Nossa caminhada continua por um pequeno trecho através da floresta densa. Entre cordas, barro, ladeiras e lombas íngremes avançávamos. Uma parada para contemplar um megaformação rochosa. A encosta de basalto tinha algumas indicações de ferramentas pré-colombianas — ou povos pré-incas. Cortes afiados na estrutura rochosa. Cortes quadrados. Longe de qualquer tipo de acidente natural. Humanos ancestrais já passaram por aquelas trilhas, rasgando a formação rochosa de modo milimétrico. A tempo: o nome Itambé, outra região da Serra Geral, tem origem no tupi, pedra afiada. É a característica do basalto (quebradiço em lâminas) que possibilita fazer instrumentos líticos, de pedra afiada, como machados e facas. Fizemos uma caminhada dinâmica por baixo de pedaços de rochas que parecem estar suspensos por fios invisíveis — me lembraram as rochas flutuantes de Avatar. Alcançamos o meio da gran cachoeira. A vista, de tirar o fôlego.
Dali, partimos para a base da última cachoeira da Chapada dos Vagalumes: a Cachoeira dos Vagalumes.
As sensações corporais, existências e espirituais de estar conectado com essa cachoeira naquele espaço-tempo é indescritível do ponto de vista simplesmente racional (Deixarei às leitoras e leitores que se permitam um mergulho oby em alguma floresta, mesmo urbana).

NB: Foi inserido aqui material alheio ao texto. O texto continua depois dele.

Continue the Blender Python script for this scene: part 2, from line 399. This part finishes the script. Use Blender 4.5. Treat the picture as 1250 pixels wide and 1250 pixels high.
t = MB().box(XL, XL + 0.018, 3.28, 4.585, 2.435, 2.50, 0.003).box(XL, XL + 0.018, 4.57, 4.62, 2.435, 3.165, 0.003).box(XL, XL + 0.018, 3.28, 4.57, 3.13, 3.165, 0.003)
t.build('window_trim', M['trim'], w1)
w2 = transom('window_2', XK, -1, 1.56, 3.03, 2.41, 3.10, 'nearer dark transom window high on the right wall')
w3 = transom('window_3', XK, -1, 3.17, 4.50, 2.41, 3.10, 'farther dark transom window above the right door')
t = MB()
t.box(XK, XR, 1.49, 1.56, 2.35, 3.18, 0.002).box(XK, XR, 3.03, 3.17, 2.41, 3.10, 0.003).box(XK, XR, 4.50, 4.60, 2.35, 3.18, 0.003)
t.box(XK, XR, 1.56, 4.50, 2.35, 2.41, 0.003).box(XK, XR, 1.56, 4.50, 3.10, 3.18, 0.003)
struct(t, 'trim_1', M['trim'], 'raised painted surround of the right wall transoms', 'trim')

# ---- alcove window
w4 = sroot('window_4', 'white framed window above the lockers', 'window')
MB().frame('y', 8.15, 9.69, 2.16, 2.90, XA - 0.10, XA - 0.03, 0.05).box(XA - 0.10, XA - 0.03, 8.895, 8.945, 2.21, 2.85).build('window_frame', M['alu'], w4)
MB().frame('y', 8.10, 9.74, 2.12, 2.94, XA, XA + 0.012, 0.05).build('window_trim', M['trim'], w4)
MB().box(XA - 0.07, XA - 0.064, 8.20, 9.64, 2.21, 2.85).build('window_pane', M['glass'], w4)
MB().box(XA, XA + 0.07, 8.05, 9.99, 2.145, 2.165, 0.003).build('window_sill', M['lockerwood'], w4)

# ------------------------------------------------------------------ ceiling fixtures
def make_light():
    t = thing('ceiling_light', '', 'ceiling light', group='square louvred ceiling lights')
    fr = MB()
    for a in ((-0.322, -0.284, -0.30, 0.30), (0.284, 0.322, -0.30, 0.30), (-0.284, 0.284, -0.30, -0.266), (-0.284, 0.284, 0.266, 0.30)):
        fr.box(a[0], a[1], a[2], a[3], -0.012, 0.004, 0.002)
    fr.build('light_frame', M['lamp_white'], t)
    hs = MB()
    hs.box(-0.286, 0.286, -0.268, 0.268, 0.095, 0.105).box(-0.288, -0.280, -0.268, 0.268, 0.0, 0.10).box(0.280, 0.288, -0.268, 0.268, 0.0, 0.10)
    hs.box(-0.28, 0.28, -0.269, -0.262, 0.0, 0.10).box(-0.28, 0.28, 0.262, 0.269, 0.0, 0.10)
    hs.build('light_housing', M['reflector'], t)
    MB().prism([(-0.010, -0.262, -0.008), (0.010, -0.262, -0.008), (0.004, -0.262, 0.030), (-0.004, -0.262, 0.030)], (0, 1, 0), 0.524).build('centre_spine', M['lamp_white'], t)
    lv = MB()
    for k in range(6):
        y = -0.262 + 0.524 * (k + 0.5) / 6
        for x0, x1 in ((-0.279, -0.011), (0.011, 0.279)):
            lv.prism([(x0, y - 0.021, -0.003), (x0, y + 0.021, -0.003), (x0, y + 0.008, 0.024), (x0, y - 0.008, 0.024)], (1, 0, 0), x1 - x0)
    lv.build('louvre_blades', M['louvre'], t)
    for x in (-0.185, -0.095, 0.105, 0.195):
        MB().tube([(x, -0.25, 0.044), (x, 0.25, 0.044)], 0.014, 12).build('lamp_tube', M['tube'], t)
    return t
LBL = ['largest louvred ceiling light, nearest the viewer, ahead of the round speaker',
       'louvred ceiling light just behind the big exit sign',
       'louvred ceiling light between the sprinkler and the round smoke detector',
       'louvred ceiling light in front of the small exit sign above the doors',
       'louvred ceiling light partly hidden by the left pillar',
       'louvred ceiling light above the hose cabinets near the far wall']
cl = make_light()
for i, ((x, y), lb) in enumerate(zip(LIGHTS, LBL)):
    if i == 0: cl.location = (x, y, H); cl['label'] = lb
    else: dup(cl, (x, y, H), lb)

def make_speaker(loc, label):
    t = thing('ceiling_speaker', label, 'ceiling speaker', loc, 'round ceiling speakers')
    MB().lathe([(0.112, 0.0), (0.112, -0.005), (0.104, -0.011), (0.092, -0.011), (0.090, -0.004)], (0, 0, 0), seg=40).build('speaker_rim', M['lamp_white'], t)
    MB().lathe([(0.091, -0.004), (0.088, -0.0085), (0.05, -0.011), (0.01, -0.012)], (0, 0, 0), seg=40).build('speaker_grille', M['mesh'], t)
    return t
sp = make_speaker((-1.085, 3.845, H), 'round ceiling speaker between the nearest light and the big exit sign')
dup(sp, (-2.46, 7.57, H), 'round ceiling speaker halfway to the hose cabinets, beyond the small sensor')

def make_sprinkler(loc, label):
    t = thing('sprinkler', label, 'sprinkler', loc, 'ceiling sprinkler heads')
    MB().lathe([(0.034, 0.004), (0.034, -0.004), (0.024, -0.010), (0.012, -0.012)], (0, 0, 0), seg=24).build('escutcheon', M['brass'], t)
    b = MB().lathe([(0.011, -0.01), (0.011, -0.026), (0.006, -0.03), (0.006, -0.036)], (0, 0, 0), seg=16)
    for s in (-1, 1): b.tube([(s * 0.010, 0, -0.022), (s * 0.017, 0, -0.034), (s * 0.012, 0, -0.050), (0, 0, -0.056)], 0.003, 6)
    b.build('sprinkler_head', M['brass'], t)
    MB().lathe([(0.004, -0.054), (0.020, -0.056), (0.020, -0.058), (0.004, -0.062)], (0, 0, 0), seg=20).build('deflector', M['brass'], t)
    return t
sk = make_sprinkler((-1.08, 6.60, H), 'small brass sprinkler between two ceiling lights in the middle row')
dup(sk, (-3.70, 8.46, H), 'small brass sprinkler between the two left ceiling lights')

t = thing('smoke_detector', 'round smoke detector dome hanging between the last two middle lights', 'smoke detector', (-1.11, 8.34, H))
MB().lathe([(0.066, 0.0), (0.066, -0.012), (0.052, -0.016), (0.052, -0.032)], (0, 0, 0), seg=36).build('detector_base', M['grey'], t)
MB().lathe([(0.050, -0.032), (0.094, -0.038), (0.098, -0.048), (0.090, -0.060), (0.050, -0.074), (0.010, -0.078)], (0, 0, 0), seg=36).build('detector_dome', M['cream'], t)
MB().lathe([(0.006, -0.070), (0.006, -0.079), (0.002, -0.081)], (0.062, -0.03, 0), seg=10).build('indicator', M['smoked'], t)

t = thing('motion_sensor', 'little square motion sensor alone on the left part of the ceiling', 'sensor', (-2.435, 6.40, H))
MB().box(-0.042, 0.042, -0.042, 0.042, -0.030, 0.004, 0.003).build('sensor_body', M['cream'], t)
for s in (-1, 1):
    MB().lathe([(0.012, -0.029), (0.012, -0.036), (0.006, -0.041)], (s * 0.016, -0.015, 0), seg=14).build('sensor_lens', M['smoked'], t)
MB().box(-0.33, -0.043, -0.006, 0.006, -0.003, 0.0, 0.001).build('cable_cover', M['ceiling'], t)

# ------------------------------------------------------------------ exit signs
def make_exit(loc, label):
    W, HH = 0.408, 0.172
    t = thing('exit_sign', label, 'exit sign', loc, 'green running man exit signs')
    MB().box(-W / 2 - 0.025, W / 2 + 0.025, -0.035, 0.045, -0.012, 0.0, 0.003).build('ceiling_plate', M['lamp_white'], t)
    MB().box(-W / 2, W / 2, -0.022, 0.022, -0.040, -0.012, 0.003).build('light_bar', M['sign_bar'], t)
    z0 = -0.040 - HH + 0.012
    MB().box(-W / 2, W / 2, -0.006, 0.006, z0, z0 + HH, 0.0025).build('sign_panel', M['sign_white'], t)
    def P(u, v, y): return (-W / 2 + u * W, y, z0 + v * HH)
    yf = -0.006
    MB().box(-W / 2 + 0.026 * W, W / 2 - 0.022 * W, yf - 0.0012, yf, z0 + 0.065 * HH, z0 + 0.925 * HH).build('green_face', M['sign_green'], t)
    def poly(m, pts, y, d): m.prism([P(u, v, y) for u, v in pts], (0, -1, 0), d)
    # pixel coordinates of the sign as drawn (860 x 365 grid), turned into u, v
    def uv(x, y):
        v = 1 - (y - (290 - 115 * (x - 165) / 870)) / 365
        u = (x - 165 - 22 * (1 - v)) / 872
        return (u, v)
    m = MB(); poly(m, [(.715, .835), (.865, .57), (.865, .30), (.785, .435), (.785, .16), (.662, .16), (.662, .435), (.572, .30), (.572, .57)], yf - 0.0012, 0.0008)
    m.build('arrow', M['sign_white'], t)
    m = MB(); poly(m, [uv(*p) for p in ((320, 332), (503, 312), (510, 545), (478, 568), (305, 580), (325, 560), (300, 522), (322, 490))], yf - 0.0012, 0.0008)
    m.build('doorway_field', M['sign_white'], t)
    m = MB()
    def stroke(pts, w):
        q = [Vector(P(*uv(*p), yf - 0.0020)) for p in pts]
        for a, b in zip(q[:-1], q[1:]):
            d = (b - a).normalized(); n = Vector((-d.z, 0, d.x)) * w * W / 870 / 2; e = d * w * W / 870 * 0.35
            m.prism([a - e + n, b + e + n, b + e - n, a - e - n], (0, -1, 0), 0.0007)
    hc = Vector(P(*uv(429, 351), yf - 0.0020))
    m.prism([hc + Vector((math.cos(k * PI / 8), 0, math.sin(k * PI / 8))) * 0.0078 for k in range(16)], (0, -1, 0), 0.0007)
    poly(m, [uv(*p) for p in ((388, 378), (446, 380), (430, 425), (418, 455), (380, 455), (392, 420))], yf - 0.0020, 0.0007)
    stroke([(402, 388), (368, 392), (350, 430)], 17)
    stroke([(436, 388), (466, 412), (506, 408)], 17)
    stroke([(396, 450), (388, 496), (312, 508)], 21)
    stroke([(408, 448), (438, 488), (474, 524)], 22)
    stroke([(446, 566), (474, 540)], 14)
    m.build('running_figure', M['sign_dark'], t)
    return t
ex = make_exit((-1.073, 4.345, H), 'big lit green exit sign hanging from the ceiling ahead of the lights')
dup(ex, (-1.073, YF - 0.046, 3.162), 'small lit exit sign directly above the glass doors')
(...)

Como não lembrar dos japoneses que têm um termo só para essa prática existencial-espiritual: shinrin-yoku, o banho de floresta. Esse banho não só é necessário como é essencial para a manutenção da própria existência humana-floresta. Essa prática também nos faz refletir sobre as dicotomias que resistem em cisalhar-nos da nossa essência: homem-natureza, sociedade-ambiente, urbano rural, enfim, o paradigma homem-animal.
Talvez seja necessária uma união não só com o vegetal, mas um reconhecimento e uma volta às nossas raízes literalmente naturais. Obviamente que é importante reconhecermos o avanço tecnológico, mas é fundamental que não sejamos escravizados pela Tecnologia. A Natureza é viva e está entre nós. Ela está conosco no dia a dia, em cada respiração.
Um banho de floresta nos faz lembrar que para além da tecnologia, do concreto, do urbano duro, existem várias formas da Natureza, os contatos possíveis internos e externos, a percepção necessária com a nossa própria natureza, com o que há de melhor da nossa existência, da nossa alma.
Por hora faço uma pausa para escutar o farfalhar das folhas oby-outonal de uma pitangueira em minha varanda urbana. Como diz Krenak aos urbanóides: “temos que reflorestar nosso imaginário” para podermos reflorestar de fato nossas urbes. Abraços florestais.
Nota: oby (termo do tupi original) pode ser entendido como uma cor que engloba um amplo espectro de tons de verde–azul. Curiosidade: algumas etnias não têm um termo específico para azul, mas uma derivação do termo verde.
Dica de leitura: Aílton Krenak. Futuro ancestral. 2022.